“Eux c'est nous”, un livre qui explique aux enfants pourquoi tendre la main aux réfugiés

Ecrit par Daniel Pennac, illustré par Serge Bloch, “Eux c'est nous” est le fruit du travail collectif de plusieurs éditeurs jeunesse.

Par Michel Abescat

Publié le 26 novembre 2015 à 11h00

Mis à jour le 08 décembre 2020 à 06h02

Comment parler du monde avec les enfants ? La question est au coeur de l'édition jeunesse. Mais ce jour-là, le 8 septembre dernier, Frédéric Lavabre, fondateur des éditions Sarbacane, se la prend de plein fouet devant la multiplication des images de réfugiés, notamment syriens, fuyant la guerre, escaladant les grilles qui leur barrent la route vers les pays européens. Images d'une grande violence, inquiétantes, anxiogènes qui vont nourrir la peur et susciter ces mots mille fois rabâchés : exodes, masses, hordes, déferlement, multitude, invasion. Deux jours plus tôt, le comédien Alex Lutz, connu en particulier pour son duo « Catherine et Liliane » dans le Petit journal de Canal+, a lancé un appel signé par de nombreux artistes, chacun s'engageant à donner un de ses cachets à une association d'aide aux réfugiés. Et nous, éditeurs jeunesse, qui avons pour vocation de nous adresser aux enfants et aux familles, on ne fait rien ? se demande Frédéric Lavabre, qui décide alors d'écrire à ses confrères et consoeurs. Deux mois plus tard, le 20 novembre, date symbolique de la Journée internationale des droits de l'enfant, un livre est en librairie, Eux, c'est nous, pour la première fois publié par l'ensemble des éditeurs jeunesse.

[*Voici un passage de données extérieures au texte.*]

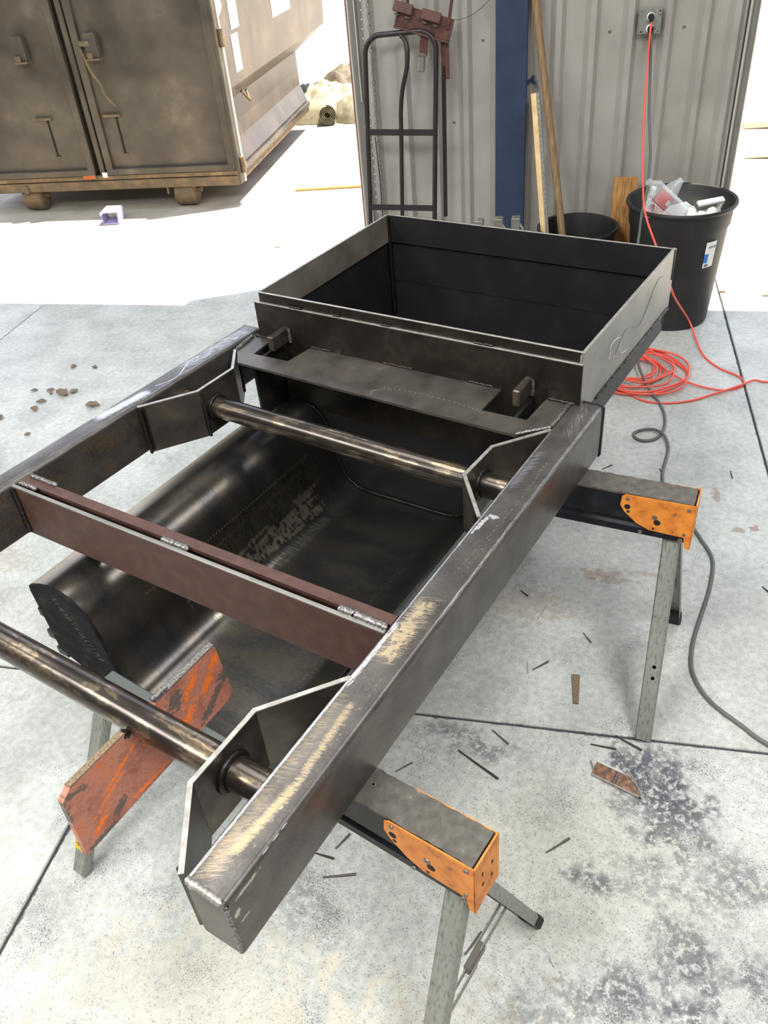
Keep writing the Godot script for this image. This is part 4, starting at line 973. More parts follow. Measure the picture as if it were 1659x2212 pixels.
# ------------------------------------------------------------------ bins and what is in them
func trash_bin(label: String, where: Transform3D, r: float, h: float) -> Node3D:
	var o := thing("trash_bin", label, "trash bin", where)
	var k := r / 0.31 * 0.97
	part(o, "body", MB.new().lathe([Vector2(0, 0), Vector2(0.222 * k, 0.0), Vector2(0.235 * k, 0.012), Vector2(0.272 * k, h - 0.14), Vector2(0.282 * k, h - 0.125), Vector2(0.288 * k, h - 0.03), Vector2(0.300 * k, h - 0.026), Vector2(0.308 * k, h - 0.012), Vector2(0.304 * k, h), Vector2(0.288 * k, h - 0.004), Vector2(0.280 * k, h - 0.03), Vector2(0.262 * k, h - 0.14), Vector2(0.225 * k, 0.02), Vector2(0, 0.02)], 48), M.bin)
	return o
func bin_and_rubbish() -> void:
	var bc := sn(2.02, 0.44)
	var b := trash_bin("large round black plastic trash bin full of bottles beside the right door jamb", Transform3D(WT.basis, bc), 0.33, 0.735)
	# paper label on its side, bent to the wall of the bin
	var lab := MB.new()
	var blue := MB.new()
	var ink := MB.new()
	var ink2 := MB.new()
	for i in 8:
		for q in [[lab, 0.0, 8, 0.40, 0.555, 0.0], [blue, 0.0, 3, 0.43, 0.485, 0.0008], [ink, 1.0, 3, 0.405, 0.422, 0.0008], [ink2, 2.0, 6, 0.515, 0.53, 0.0008]]:
			if i < q[1] or i >= q[1] + q[2]: continue
			var m: MB = q[0]
			var p := []
			for e in [[i, q[3]], [i + 1, q[3]], [i + 1, q[4]], [i, q[4]]]:
				var a: float = -0.96 + 0.035 * (e[0] as float)
				var rr: float = 0.2427 + (0.281 - 0.2427) * ((e[1] as float) / 0.595) + 0.0025 + (q[5] as float)
				p.append(Vector3(sin(a + 1.5) * rr, e[1], cos(a + 1.5) * rr))
			m.quad(p[0], p[1], p[2], p[3])
	part(b, "label", lab, M.paper)
	part(b, "label_print", blue, mat(c8(60, 120, 200), 0.5))
	part(b, "label_print", ink2, mat(c8(150, 152, 158), 0.5))
	part(b, "label_print", ink, mat(c8(120, 122, 128), 0.5))
	# the rubbish: bottles and cups lying on paper
	var paper_heap := MB.new().lathe([Vector2(0.262, 0.55), Vector2(0.24, 0.625), Vector2(0.15, 0.655), Vector2(0, 0.655)], 28)
	for k in paper_heap.v.size():
		var p := paper_heap.v[k]
		paper_heap.v[k] = p + UPV * 0.03 * sin(p.x * 47.0) * cos(p.z * 53.0)
	lone("crumpled_paper", paper_heap, M.paper, Transform3D(WT.basis, bc), "crumpled white paper filling the top of the big trash bin", "paper")
	var prof := [Vector2(0, 0), Vector2(0.034, 0.0), Vector2(0.038, 0.006), Vector2(0.038, 0.05), Vector2(0.035, 0.056), Vector2(0.038, 0.062), Vector2(0.038, 0.12), Vector2(0.034, 0.145), Vector2(0.016, 0.185), Vector2(0.014, 0.19), Vector2(0.014, 0.20), Vector2(0, 0.20)]
	var b1 := thing("plastic_bottle", "clear plastic bottle with red label in the trash bin", "bottle", Transform3D(WT.basis * Basis(Vector3(0.3, 0, 1).normalized(), -0.75), bc + WD * -0.19 + WN * 0.12 + UPV * 0.675).scaled_local(Vector3.ONE * 1.3), "bottles in the trash bin")
	part(b1, "body", MB.new().lathe(prof, 20), M.clear)
	part(b1, "red_label", MB.new().lathe([Vector2(0.0385, 0.058), Vector2(0.0392, 0.06), Vector2(0.0392, 0.118), Vector2(0.0385, 0.12)], 20), mat(c8(206, 42, 44), 0.5))
	part(b1, "white_print", MB.new().at(Transform3D(Basis(UPV, 0.6), Vector3.ZERO)).box(Vector3(0, 0.09, 0.0392), Vector3(0.02, 0.022, 0.002), 0.0), M.paper)
	var b2 := thing("plastic_bottle", "clear ribbed plastic bottle lying in the middle of the trash bin", "bottle", Transform3D(WT.basis * Basis(Vector3(0.6, 0, 1).normalized(), 0.85), bc + WD * -0.01 + WN * 0.11 + UPV * 0.69).scaled_local(Vector3.ONE * 1.4), "bottles in the trash bin")
	var pr := []
	for i in 24: pr.append(Vector2(0.034 + 0.002 * (i % 2), 0.008 * i))
	pr.insert(0, Vector2(0, 0)); pr.append(Vector2(0.015, 0.215)); pr.append(Vector2(0.014, 0.23)); pr.append(Vector2(0, 0.23))
	part(b2, "body", MB.new().lathe(pr, 20), M.clear)
	var b3 := thing("plastic_bottle", "clear bottle with white cap standing at the left rim of the trash bin", "bottle", Transform3D(WT.basis * Basis(Vector3(1, 0, 0.4).normalized(), -0.5), bc + WD * -0.19 + WN * -0.06 + UPV * 0.57), "bottles in the trash bin")
	part(b3, "body", MB.new().lathe(prof, 20), M.clear)
	part(b3, "cap", MB.new().lathe([Vector2(0, 0.196), Vector2(0.017, 0.196), Vector2(0.017, 0.214), Vector2(0.015, 0.216), Vector2(0, 0.216)], 16), M.paper)
	var b4 := thing("plastic_cup", "pale pink plastic cup beside the red label bottle in the bin", "cup", Transform3D(WT.basis * Basis(Vector3(0.4, 0, 1).normalized(), 0.9), bc + WD * -0.11 + WN * 0.17 + UPV * 0.665))
	part(b4, "body", MB.new().lathe([Vector2(0, 0), Vector2(0.03, 0), Vector2(0.042, 0.11), Vector2(0.044, 0.112), Vector2(0.040, 0.112), Vector2(0.028, 0.004), Vector2(0, 0.004)], 20), mat(c8(228, 196, 192), 0.4))
	var b5 := thing("foam_container", "white foam food container stuck at the right side of the trash bin", "container", Transform3D(WT.basis * Basis(UPV, 0.5) * Basis(Vector3.RIGHT, 0.5), bc + WD * 0.14 + WN * 0.0 + UPV * 0.68).scaled_local(Vector3.ONE * 1.15))
	part(b5, "tray", MB.new().box(Vector3(0, 0, 0), Vector3(0.13, 0.10, 0.012), 0.005), M.chain)
	part(b5, "rim", MB.new().box(Vector3(0.0, 0.052, 0.012), Vector3(0.15, 0.018, 0.032), 0.006), M.paper)
	part(b5, "rim", MB.new().box(Vector3(0.068, 0.0, 0.012), Vector3(0.018, 0.11, 0.032), 0.006), M.paper)
	for i in 3:
		var cp := MB.new().lathe([Vector2(0, -0.034), Vector2(0.022, -0.026), Vector2(0.036, 0.0), Vector2(0.024, 0.026), Vector2(0, 0.032)], 12)
		for k in cp.v.size(): cp.v[k] *= 1.0 + 0.22 * sin(cp.v[k].x * 150.0 + i) * cos(cp.v[k].z * 130.0)
		lone("paper_ball", cp, M.paper, Transform3D(WT.basis, bc + WD * [0.05, 0.10, 0.16][i] + WN * [0.12, 0.17, 0.13][i] + UPV * [0.685, 0.68, 0.688][i]), ["crumpled paper ball left of two others near the front rim of the bin", "crumpled paper ball in the middle of three near the front rim of the bin", "crumpled paper ball below the white foam container in the bin"][i], "paper", "paper balls in the trash bin")
	trash_bin("empty round black plastic bin in the shade behind the hopper", wat(1.43, 0.33), 0.262, 0.545)

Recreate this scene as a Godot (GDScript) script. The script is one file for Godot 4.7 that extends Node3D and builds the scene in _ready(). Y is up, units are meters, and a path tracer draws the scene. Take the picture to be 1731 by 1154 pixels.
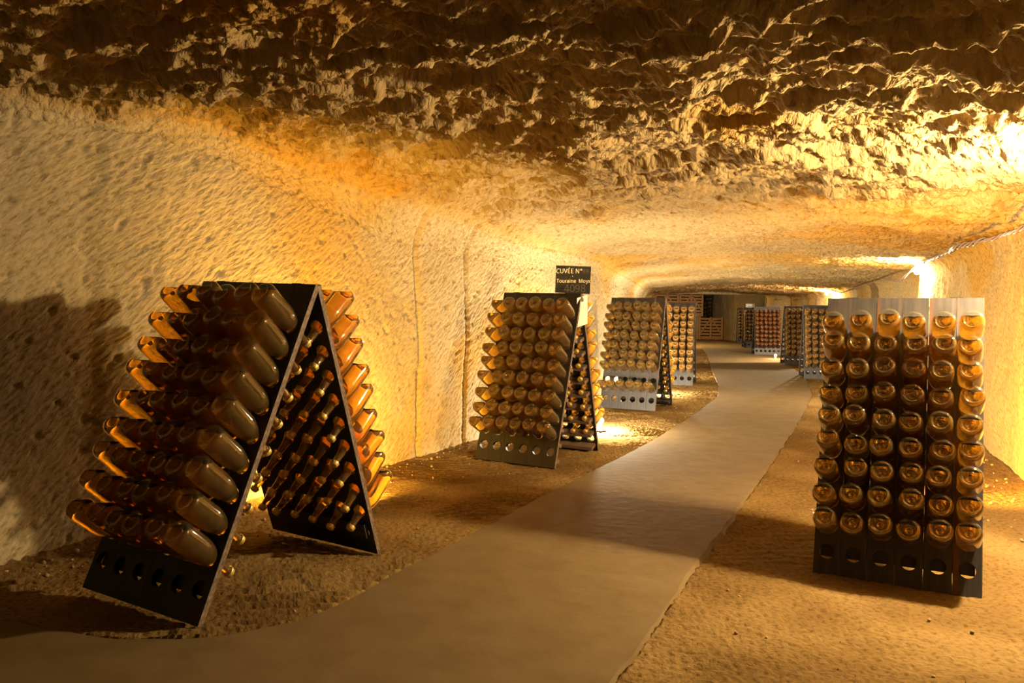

Deux mois, c'est court pour faire un livre. La plupart des éditeurs ont réagi dans les heures qui ont suivi l'appel, des commissions se sont constituées pour se partager la tâche : l'éditorial, le juridique, la fabrication, la diffusion et la distribution. Tous s'accordent pour réaffirmer les valeurs d'accueil et de solidarité vis-à-vis des réfugiés, mais aussi pour expliquer aux plus jeunes les enjeux, le contexte, le sens des mots de cette actualité. Et il y a fort à faire : à ce moment un sondage indique que 55% des Français sont opposés à l'assouplissement des conditions d'accueil des réfugiés en France, malgré le choc provoqué par la photo du petit Aylan mort sur la plage.

Restait à trouver un auteur connu pour porter le livre, ce sera Daniel Pennac qui accepte d'écrire un texte. Jessie Magana et Carole Saturno s'attellent à un lexique autour des huit lettres du mot « Réfugiés » (Réfugié, Etranger, Frontière, Urgence, Guerre, Immigration, Economie, Solidarité). Et Serge Bloch, connu pour la simplicité et la puissance de son trait, se colle aux illustrations. Tous travaillent bénévolement.

“Dès qu'il s'agit de ne pas aider quelqu'un, on entend tout. A commencer par le silence.”

Le résultat est à la hauteur de cette mobilisation. Le livre est court, efficace, d'une belle simplicité formelle. Il donne à réfléchir. « Si un homme, une femme, un enfant souffrent et que personne ne veut les secourir, vous entendrez tout. Toutes les excuses, toutes les justifications, toutes les bonnes raisons de ne pas leur tendre la main. Dès qu'il s'agit de ne pas aider quelqu'un, on entend tout. A commencer par le silence », écrit Pennac qui rappelle ces mots répétés du matin au soir, « exode, masses, hordes, déferlement, multitude, invasion », auxquels il oppose la réalité des chiffres. L'auteur de La fée carabine évoque la mémoire de tous ceux que nous avons su accueillir par le passé, les Arméniens en 1915, les Espagnols, les Italiens, les Polonais dans les années 30, les Portugais dans les années 50, les Algériens, les Tunisiens, les Marocains, les Africains dans les années 60, les Chiliens, les Argentins dans les années 70, les Vietnamiens dans les années 80... « Et ce sont eux, tous ces réfugiés du vingtième siècle, jugés chaque fois trop nombreux, qui font, avec nous, la France d'aujourd'hui ».

Tiré dans un premier temps à 70 000 exemplaires, Eux c'est nous est disponible en librairie au prix de 3 euros. Le produit de la vente sera reversé à la Cimade, une association créée en 1939 pour venir en aide aux réfugiés et aux demandeurs d'asile. Trois jours après sa mise en place en librairie, Eux, c'est nous figurait, sur Datalib, en tête des ventes de livres jeunesse.